Becoming Faiake, Jo Reed TurnerThe jacket is pale cream or white, no images. The title is in bold red caps in the top third. The lettering is well spaced and stylish, a slightly artisan-style of line. The word FAIAKE is in bigger letters than Becoming and its letters are placed unevenly, so that every other letter moves up or down and the points of the two As stick right into spaces in the letters of the top line. Below this, very neatly, the small word Poems in italics, and then the author's name in black small caps. The name of the press is centred in very small red caps at the foot of the jacket.

Red Squirrel Press, 2019    £6.00

All the Faiake news that’s fit to print

‘Becoming Faiake’ is entirely immersed in its setting of Corfu, but what stands out for me is how separated from things it somehow feels. The first person ‘I’ only appears in one poem, ‘Faiake I’ — and even that is in the past tense. Overall the pamphlet reminds me of a film script with director’s notes. This idea is set up by the first poem, ‘Writing Beneath the Waves’. The camera lens starts small and then pulls back. We open on a woman seated

              [ ... ] at a window table
below the horizon line, or that’s
what it seems like, as waves crash
against the small peninsula, the one
that has a pool cut into rock where
the elderly bathe throughout the year.

Throughout the book we see further examples of this poetic camera work. For example, in ‘Pomegranate’

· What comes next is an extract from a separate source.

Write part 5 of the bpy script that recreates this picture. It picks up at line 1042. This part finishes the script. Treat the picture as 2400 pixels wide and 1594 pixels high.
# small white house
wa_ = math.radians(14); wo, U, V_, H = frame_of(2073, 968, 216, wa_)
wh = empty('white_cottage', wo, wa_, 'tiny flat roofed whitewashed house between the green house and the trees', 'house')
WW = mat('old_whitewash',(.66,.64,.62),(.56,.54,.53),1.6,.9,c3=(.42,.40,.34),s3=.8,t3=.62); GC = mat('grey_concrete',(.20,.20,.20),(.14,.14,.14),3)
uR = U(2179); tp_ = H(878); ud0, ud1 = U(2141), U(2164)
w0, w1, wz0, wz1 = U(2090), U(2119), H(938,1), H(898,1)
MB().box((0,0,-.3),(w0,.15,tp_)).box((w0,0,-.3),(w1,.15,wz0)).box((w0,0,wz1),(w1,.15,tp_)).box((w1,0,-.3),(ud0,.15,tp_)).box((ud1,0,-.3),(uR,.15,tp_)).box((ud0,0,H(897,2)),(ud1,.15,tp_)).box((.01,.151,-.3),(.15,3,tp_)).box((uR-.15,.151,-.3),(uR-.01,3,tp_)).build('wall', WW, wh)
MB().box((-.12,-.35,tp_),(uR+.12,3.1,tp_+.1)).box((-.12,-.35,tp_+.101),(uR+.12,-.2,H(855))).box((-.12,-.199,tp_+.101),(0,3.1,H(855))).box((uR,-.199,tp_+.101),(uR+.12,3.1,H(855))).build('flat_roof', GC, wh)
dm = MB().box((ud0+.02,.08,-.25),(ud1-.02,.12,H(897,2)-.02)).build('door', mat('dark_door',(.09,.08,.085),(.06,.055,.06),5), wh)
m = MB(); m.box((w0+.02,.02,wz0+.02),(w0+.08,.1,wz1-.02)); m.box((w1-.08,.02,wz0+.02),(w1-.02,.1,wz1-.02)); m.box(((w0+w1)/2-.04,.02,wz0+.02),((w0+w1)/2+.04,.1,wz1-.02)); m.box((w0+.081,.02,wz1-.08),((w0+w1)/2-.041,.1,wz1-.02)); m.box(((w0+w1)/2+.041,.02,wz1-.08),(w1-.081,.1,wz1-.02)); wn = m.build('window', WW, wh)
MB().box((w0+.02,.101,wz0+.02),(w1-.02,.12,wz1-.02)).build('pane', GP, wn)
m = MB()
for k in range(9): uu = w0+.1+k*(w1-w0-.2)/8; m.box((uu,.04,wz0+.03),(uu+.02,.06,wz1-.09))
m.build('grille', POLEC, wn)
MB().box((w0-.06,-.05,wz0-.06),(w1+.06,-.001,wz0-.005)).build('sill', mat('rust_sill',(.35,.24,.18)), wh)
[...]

she felt a soft surge, a stirring
as she swallowed truths one
by one until an unfamiliar
bitterness caught her throat.
Spitting out the reddened seeds
like a broken rosary

That ‘broken rosary’ is a lovely image in a collection full of them, the most notable of which is the one that brings proceedings to a halt. The final poem, ‘Birthing Stars in Kassiopi’, offers a parallel to the morning of the opening piece, as well as an image of hope and light:

Convulsing in delight, she gave birth
to a thousand brilliant stars, that over eons
agglomerate into another sun.

Despite the absence of lyric ‘I’, there’s a strong sense of one person’s connection to Greece, and a clear impression of time spent in situ, as if the publication has been shot on location. The notion of the Brit abroad is one that feels immensely pertinent in the month of Brexit. This collection strikes me as the best kind of guidebook for how we might learn to be part of somewhere other than the UK.